(WORK INSTRUCTIONS):
Every line of the listing must be reproduced as it stands. Leave the images behind.

(INFORMATION SHOWN):
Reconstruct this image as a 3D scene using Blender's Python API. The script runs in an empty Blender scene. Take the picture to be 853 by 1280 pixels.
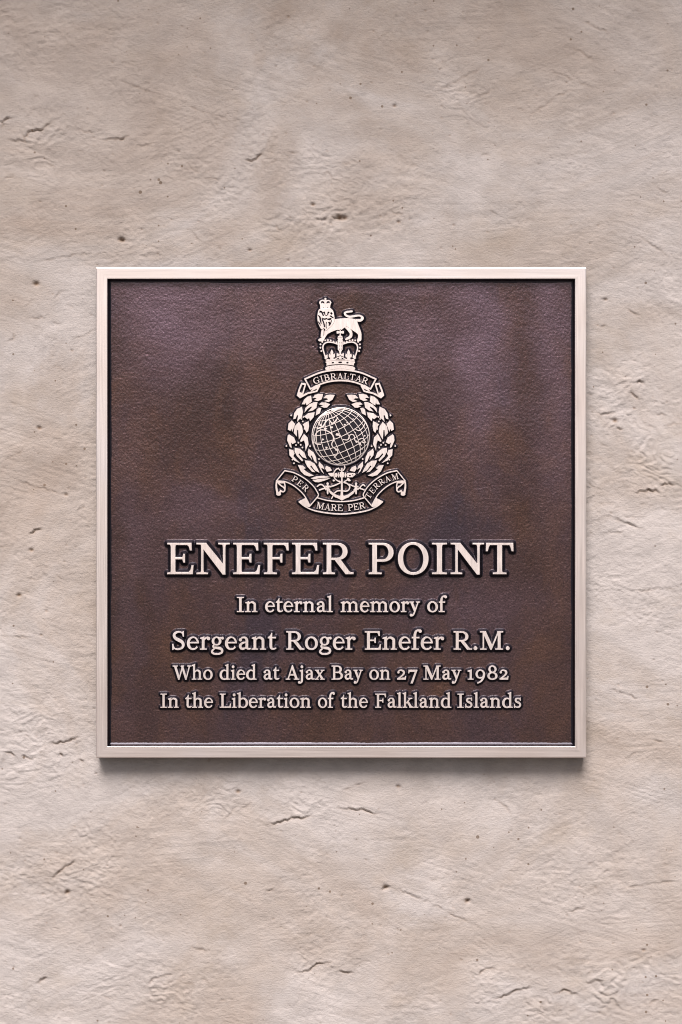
import bpy, math, random
import numpy as np
from mathutils import Vector
from mathutils.geometry import delaunay_2d_cdt

# ------------------------------------------------------------------ camera, sky, sun, exposure
S = 0.0005                      # one photo pixel on the plaque face, in metres (the plaque is 307 mm wide)
FACE = 25.0                     # the frame face stands this many px in front of the wall
PANEL = 16.0                    # the sunk background stands this far in front of the wall
CXP, CYP = 426.5, 640.0
D = 1.25
scene = bpy.context.scene
col = scene.collection
cam_d = bpy.data.cameras.new('camera')
cam = bpy.data.objects.new('camera', cam_d); col.objects.link(cam)
cam.location = (0, -(D + FACE * S), 0)
cam.rotation_euler = (math.radians(90), 0, 0)
cam_d.sensor_fit = 'VERTICAL'; cam_d.sensor_height = 36
cam_d.lens = 36 * D / (1280 * S)
cam_d.clip_start = 0.05; cam_d.clip_end = 500
scene.camera = cam
scene.cycles.filter_width = 1.0

SUN_EL, SUN_AZ = 53.0, 186.0    # degrees; azimuth 180 = in front of the wall
w = bpy.data.worlds.new('World'); scene.world = w; w.use_nodes = True
nt = w.node_tree; bg = nt.nodes['Background']
sky = nt.nodes.new('ShaderNodeTexSky'); sky.sky_type = 'NISHITA'; sky.sun_disc = False
sky.sun_elevation = math.radians(SUN_EL); sky.sun_rotation = math.radians(SUN_AZ)
sky.air_density = 1.0; sky.dust_density = 5.0; sky.ozone_density = 1.0
nt.links.new(sky.outputs[0], bg.inputs[0]); bg.inputs[1].default_value = 0.062
sun_d = bpy.data.lights.new('sun', 'SUN'); sun_d.energy = 3.5; sun_d.angle = math.radians(30)
sun_d.color = (1.0, 0.96, 0.935)
sun = bpy.data.objects.new('sun', sun_d); col.objects.link(sun)
_el, _az = math.radians(SUN_EL), math.radians(SUN_AZ)
sdir = Vector((math.sin(_az) * math.cos(_el), math.cos(_az) * math.cos(_el), math.sin(_el)))
sun.rotation_euler = sdir.to_track_quat('Z', 'Y').to_euler()
sun.location = sdir * 3
vs = scene.view_settings
vs.view_transform = 'Standard'; vs.look = 'None'; vs.exposure = 0.62; vs.gamma = 1; vs.use_curve_mapping = False

# ------------------------------------------------------------------ small helpers
def X(px): return (px - CXP) * S
def Z(py): return (CYP - py) * S
ROOT = Vector((0.0, 0.0, Z(947.5)))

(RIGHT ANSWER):
Reconstruct this image as a 3D scene using Blender's Python API. The script runs in an empty Blender scene. Take the picture to be 853 by 1280 pixels.
import bpy, math, random
import numpy as np
from mathutils import Vector
from mathutils.geometry import delaunay_2d_cdt

# ------------------------------------------------------------------ camera, sky, sun, exposure
S = 0.0005                      # one photo pixel on the plaque face, in metres (the plaque is 307 mm wide)
FACE = 25.0                     # the frame face stands this many px in front of the wall
PANEL = 16.0                    # the sunk background stands this far in front of the wall
CXP, CYP = 426.5, 640.0
D = 1.25
scene = bpy.context.scene
col = scene.collection
cam_d = bpy.data.cameras.new('camera')
cam = bpy.data.objects.new('camera', cam_d); col.objects.link(cam)
cam.location = (0, -(D + FACE * S), 0)
cam.rotation_euler = (math.radians(90), 0, 0)
cam_d.sensor_fit = 'VERTICAL'; cam_d.sensor_height = 36
cam_d.lens = 36 * D / (1280 * S)
cam_d.clip_start = 0.05; cam_d.clip_end = 500
scene.camera = cam
scene.cycles.filter_width = 1.0

SUN_EL, SUN_AZ = 53.0, 186.0    # degrees; azimuth 180 = in front of the wall
w = bpy.data.worlds.new('World'); scene.world = w; w.use_nodes = True
nt = w.node_tree; bg = nt.nodes['Background']
sky = nt.nodes.new('ShaderNodeTexSky'); sky.sky_type = 'NISHITA'; sky.sun_disc = False
sky.sun_elevation = math.radians(SUN_EL); sky.sun_rotation = math.radians(SUN_AZ)
sky.air_density = 1.0; sky.dust_density = 5.0; sky.ozone_density = 1.0
nt.links.new(sky.outputs[0], bg.inputs[0]); bg.inputs[1].default_value = 0.062
sun_d = bpy.data.lights.new('sun', 'SUN'); sun_d.energy = 3.5; sun_d.angle = math.radians(30)
sun_d.color = (1.0, 0.96, 0.935)
sun = bpy.data.objects.new('sun', sun_d); col.objects.link(sun)
_el, _az = math.radians(SUN_EL), math.radians(SUN_AZ)
sdir = Vector((math.sin(_az) * math.cos(_el), math.cos(_az) * math.cos(_el), math.sin(_el)))
sun.rotation_euler = sdir.to_track_quat('Z', 'Y').to_euler()
sun.location = sdir * 3
vs = scene.view_settings
vs.view_transform = 'Standard'; vs.look = 'None'; vs.exposure = 0.62; vs.gamma = 1; vs.use_curve_mapping = False

# ------------------------------------------------------------------ small helpers
def X(px): return (px - CXP) * S
def Z(py): return (CYP - py) * S
ROOT = Vector((0.0, 0.0, Z(947.5)))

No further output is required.